Since I last updated, I have
 1) eaten my weight in soup,
 2) recovered from bronchitis,
 3) investigated the (unlikely) possibility of obtaining Italian citizenship, 
4) worked both on a Sunday and my first 10-hour legal day (exhaustion!),
 and 5) voted in a dismal midterm election. 
Clearly, it’s been a bit of a mixed bag around here. But fortunately these things, although the highlights, aren’t entirely representative of my life. There have been crisp fall mornings–the kind that I love–spent wearing thick wooly socks to keep the chill away, several nice meals with the Greek and his parents, who are here visiting from Greece, and even an afternoon trip to the movies. In addition to all of the hustle and bustle of the season (which always seems so misplaced), there has been a lot of online reading and link compiling for what has become one of my favorite blogging traditions: the monthly “food for thought.” 
Without further ado, here are November’s offerings: 
The photo of the leeks at the beginning of this post demonstrates my love of braising vegetables in cream; it’s truly one of the most foolproof methods I know.  If people were iffy about the eggplant I posted about a few months ago, there can be no question that leeks were made to be braised in cream (with or without tarragon; fresh thyme is just as nice and, should you not have the fresh stuff, dried herbs will work nicely, too). Molly at Remedial Eating calls them “Divine Revelation Leeks” and they are exactly that.
To go along with my recent Italian obsession (I blame Artusi, Elizabeth David, Elena Ferrante and Emiko Davies), I decided to follow Rachel’s advice and “Eat Like the Romans Do” (you won’t regret it; it’s both surprisingly easy and delicious).

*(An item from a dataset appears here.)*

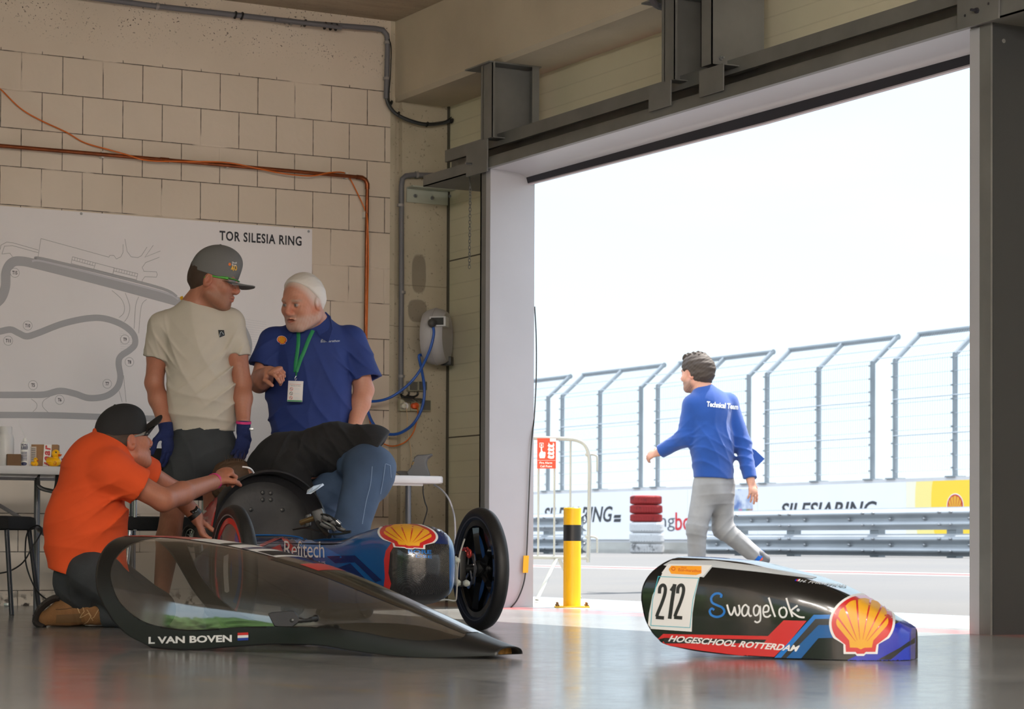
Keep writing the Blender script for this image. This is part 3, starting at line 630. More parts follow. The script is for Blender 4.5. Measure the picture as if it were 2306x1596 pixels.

Thoughts on Modern Society, Fomo (the Fear of Missing Out) and Jomo (the Joy of Missing Out). I’m pretty sure I suffer only from the latter; consider this a perk of the Facebook-less life.

I suppose you could also say I’ve been on an Elizabeth David kick; there’s something endlessly inviting about both her blunt opinions and meticulous research, which this collection in The Guardian illustrates nicely.

It’s not easy being a pet owner in this day and age.

I’m currently reading Tana French’s wonderful The Likeness, which tells the story of a female cop who infiltrates a community of English Ph.D. students to track down a murderer. It appeals to me for the obvious reasons (it’s always been more interesting to read about grad school than to be in grad school).

Speaking of PhDs, here’s the Halloween Costume that Never Should have Been: the Sexy Ph.D.

I’m ashamed to say that I read several articles on the “What happened to Renee Zellweger’s face?” question that has been sweeping various news sites during the last few weeks, but only in The Guardian did I find something substantive about the unfair beauty standards that females in the public eye are held to.

And, last but not least, the million-dollar question: would you sell your privacy for a cookie?